Question

A sphere of radius 1m and refractive index 1.5 is silvered at its back. A point object is kept at a distance of 1 m from the front face as shown in figure. What is the position of final image w.r.t. P?

• A. $\frac{13}{7}m$ ;right side
• B. $\frac{13}{7}m$ ; left side
• C. $\frac{7}{13}m$ ; right side
• D. $\frac{7}{13}m$ ; left side

Answer 1

The correct option is A. $\frac{13}{7}m$ ;right side.

For the first event $n_1=1;n_2=1.5;u=–1m;R=+1m$. Therefore we get
$\frac{1.5}{v_1}-\frac{1}{-1}=\frac{1.5-1}{1}$
$v_1=–3m$.

This image will act as an object for the rear silvered surface. However, for taking the object distance, we have to measure it from the pole of the mirror.
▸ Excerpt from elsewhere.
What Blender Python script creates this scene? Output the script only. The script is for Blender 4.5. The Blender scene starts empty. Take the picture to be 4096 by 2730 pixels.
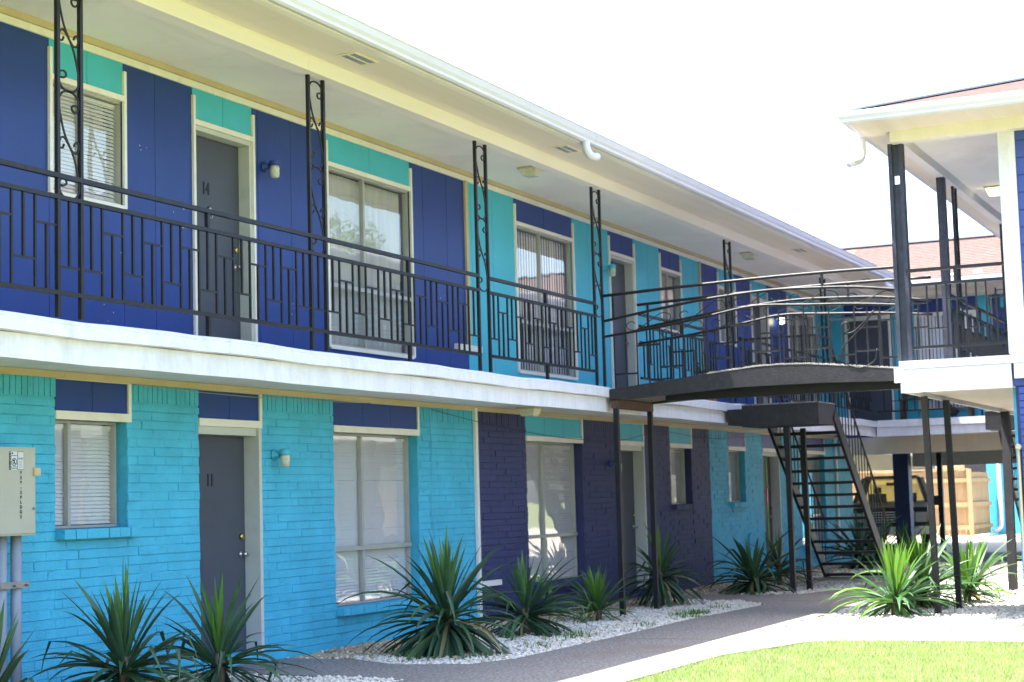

As we have discussed before.
$u_2=v_1–x$
$u_2=–3–2=-5m$.
Applying mirror formula, we get (radius of curvature is –1m, so focal length of the mirror is $-\frac{1}{2}m$)

$\frac{1}{v_2}+\frac{1}{-5}=\frac{1}{-0.5}$

$v_2=-\frac{5}{9}m$.

These reflected rays will again be refracted from the spherical surface. And we need to take the distance of the image from point P, which presently is from the pole of the mirror. So take the difference.

$u_3=v_2–x$

$u_3=\left(\frac{-5}{9}\right)+2=\frac{+13}{9}m$.

Now, $\frac{1}{v_3}-\frac{1.5}{\frac{13}{9}}=\frac{1-1.5}{1}=-0.5$

$v_3=\frac{13}{7}m$.

Thus, the position of the final image w.r.t. P is $\frac{13}{7}m$ towards the right side.